Relative Velocity along a Straight Line problem

[lauren333]

1. Homework Statement

A helicopter 8.50 m above the ground and descending at 3.50 m/s drops a package from rest (relative to the helicopter). Just as it hits the ground, find a) the velocity of the package relative to the helicopter and b) the velocity of the helicopter relative to the package. The package falls freely.

2. Homework Equations : package: p , helicopter:h, ground:g
Vp/h = Vp/g + Vg/h (I think this equation might help, but I was unable to successfully solve the problem).

3. Answer: a) 9.9 m/s downward b) 9.9 m/s upward

Thank you!
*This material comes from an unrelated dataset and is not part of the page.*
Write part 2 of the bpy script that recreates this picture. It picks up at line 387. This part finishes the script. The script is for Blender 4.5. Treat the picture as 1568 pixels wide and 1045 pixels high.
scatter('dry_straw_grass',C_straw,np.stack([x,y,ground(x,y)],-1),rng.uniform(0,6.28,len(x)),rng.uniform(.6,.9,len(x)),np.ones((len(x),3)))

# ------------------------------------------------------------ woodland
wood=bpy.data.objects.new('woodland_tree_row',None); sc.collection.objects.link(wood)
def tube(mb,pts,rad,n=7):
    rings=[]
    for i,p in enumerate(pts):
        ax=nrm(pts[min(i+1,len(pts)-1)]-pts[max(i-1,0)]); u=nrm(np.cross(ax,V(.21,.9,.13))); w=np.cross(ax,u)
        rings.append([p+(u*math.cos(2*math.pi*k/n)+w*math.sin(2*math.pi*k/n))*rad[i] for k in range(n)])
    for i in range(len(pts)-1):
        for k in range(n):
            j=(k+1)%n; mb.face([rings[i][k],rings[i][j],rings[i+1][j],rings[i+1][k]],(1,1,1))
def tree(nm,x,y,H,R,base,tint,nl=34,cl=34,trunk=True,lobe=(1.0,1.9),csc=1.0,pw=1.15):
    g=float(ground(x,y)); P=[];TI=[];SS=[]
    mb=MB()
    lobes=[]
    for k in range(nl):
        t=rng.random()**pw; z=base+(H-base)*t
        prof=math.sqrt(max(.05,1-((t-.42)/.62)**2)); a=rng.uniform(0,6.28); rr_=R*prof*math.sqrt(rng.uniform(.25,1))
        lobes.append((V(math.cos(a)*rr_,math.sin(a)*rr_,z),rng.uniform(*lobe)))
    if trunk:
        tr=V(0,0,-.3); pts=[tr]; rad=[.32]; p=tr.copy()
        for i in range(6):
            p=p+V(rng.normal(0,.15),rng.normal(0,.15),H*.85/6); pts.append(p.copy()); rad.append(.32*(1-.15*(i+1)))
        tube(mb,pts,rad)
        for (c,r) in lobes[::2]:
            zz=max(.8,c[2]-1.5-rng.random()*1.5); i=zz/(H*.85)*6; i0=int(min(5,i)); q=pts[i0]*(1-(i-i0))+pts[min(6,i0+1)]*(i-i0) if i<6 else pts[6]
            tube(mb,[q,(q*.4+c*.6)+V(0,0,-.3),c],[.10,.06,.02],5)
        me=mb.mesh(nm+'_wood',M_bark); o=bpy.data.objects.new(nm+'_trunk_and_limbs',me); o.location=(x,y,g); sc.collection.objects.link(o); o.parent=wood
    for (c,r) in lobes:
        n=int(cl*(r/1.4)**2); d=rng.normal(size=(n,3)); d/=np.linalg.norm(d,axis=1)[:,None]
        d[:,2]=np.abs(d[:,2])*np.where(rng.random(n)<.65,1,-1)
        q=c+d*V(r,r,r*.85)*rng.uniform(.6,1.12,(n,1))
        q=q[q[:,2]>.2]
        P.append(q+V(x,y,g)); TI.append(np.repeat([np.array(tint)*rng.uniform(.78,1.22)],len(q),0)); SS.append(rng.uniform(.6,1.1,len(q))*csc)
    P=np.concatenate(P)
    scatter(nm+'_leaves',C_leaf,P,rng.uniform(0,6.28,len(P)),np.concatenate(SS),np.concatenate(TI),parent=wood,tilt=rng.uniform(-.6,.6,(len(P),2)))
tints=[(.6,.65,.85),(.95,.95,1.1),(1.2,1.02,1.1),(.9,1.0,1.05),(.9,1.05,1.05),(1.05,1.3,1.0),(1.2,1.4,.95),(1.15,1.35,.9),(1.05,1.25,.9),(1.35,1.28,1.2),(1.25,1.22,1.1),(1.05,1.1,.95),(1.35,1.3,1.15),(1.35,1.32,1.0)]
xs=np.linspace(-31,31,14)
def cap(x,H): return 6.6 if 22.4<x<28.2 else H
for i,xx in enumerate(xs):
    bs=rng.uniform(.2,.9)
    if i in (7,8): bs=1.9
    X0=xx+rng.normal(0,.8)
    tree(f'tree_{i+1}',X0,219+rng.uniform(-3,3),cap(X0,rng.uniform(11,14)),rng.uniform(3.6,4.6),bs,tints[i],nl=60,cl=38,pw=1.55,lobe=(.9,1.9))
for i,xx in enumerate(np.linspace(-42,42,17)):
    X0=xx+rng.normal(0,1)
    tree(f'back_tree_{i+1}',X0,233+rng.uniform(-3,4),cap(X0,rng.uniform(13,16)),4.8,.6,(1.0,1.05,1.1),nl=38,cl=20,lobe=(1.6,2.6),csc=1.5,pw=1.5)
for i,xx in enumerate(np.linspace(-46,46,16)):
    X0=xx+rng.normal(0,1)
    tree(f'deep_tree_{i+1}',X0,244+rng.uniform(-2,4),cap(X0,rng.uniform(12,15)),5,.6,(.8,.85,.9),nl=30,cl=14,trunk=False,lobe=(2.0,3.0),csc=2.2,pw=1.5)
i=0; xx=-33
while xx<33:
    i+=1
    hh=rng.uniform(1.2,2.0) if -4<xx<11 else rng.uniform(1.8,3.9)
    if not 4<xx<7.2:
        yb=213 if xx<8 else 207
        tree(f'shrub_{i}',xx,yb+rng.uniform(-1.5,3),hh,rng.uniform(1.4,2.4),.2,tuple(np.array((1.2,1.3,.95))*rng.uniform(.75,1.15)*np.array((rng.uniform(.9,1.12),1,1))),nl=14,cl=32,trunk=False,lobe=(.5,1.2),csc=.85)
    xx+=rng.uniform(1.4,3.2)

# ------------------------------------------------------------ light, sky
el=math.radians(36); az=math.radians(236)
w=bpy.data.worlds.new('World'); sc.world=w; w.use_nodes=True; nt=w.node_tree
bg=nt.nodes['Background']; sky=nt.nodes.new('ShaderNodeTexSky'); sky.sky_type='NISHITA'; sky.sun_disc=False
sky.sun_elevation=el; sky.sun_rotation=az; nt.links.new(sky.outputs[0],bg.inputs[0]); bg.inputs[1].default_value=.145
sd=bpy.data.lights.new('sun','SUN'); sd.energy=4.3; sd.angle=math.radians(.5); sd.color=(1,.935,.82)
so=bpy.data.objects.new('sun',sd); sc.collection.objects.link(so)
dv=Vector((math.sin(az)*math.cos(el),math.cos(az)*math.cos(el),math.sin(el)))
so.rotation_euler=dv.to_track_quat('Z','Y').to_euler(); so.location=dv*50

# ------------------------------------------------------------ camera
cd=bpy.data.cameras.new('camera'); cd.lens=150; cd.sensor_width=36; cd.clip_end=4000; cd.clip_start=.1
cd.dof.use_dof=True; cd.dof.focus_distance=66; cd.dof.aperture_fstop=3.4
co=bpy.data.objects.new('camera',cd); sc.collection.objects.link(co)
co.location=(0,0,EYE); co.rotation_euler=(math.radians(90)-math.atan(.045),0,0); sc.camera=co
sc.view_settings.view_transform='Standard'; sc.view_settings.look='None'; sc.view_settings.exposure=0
I greatly appreciate your help in solving this problem! :)

 

[turin]

I don't know what that equation means.

Are you familiar with "the kinematic equations"?

 

[lauren333]

Yes I am, but I don't know what equation to apply to this problem to solve it. The equation I gave was listed in my textbook as a way to solve relative velocity problems:

velocity of the package relative to the helicopter = (velocity of the package relative to the ground) + (velocity of the ground relative to the helicopter)

Note: velocity of the ground refers to velocity of the earth

 

[turin]

Ah, OK, now I know what your equation means. You will need it, but you will also need (at least) one more kinematical equation. Think about what variables in the equations you know and which ones you're trying to find. Also make sure that the equation that you use is applicable to the situation (e.g. if the acceleration is nonzero, then discard all equations that assume constant velocity).

 

[lauren333]

Thank you so much! I will try my best to solve the problem and let you know what I come up with

 

[lauren333]

My answer to part a)

Ok, I used the kinematical equation Vy^2 = Voy^2 + 2ay(y-yo) to find the velocity of the package relative to the ground and I got 12.9 m/s downward (or -12.9m/s). I plugged this value into my equation as Vp/g. I know that the velocity of the helicopter relative to the ground (Vh/g) is 3.50m/s downward (or -3.50 m/s). So Vg/h, which equals -Vh/g, is +3.50 m/s. I then solved for Vp/h, and got 9.4 m/s downward...not quite 9.9m/s...did I solve the problem correctly?

 

[turin]

Looks OK. I didn't check the numbers.